All the characters in the movie are fixated on their own wants. They all want power,  freedom, or identity, or some combination of the three. The result is that every character ends up treating every other character as either a weapon or an obstacle. This shows up in how the movie treats sperm donation, surrogate birth, and abortion. Reflecting on how they can get paid for sperm donation, a character muses that, if you are careful with how you spend your money, you can be self-sustaining.  A rich couple hire (and practically imprison) a woman to be a surrogate mother because the healthy wife does not want to go through child birth. An obstetrician becomes an abortionist after a career damaging mistake saying that he has decided to end mistakes rather than make them. The stuff with abortion and surrogacy needs to be seen in the context of the rest of the story. The characters spend most of the time treating adults with the same kind of pragmatic impersonality.

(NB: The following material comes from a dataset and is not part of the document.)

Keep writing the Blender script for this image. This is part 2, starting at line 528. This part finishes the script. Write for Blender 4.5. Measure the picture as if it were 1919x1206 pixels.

And yet none of the characters can rest easy. They are haunted by the need for personal love. The rich couple’s home is a hell of resentment, lies, and latent violence even before the surrogate mother is kidnapped. The abortionist is desperate at the thought that his pregnant girlfriend will lose her unborn baby. The two loser kidnappers at the heart of the story begin by thinking that they have no personal significance whatsoever. That morally frees them up to do whatever they want in order to get as much power and freedom as possible within a meaningless universe. They don’t end up with the money or their lives, but they get a kind of redemption. They have a chance to see (and to treat) their fellow humans as ends rather than means.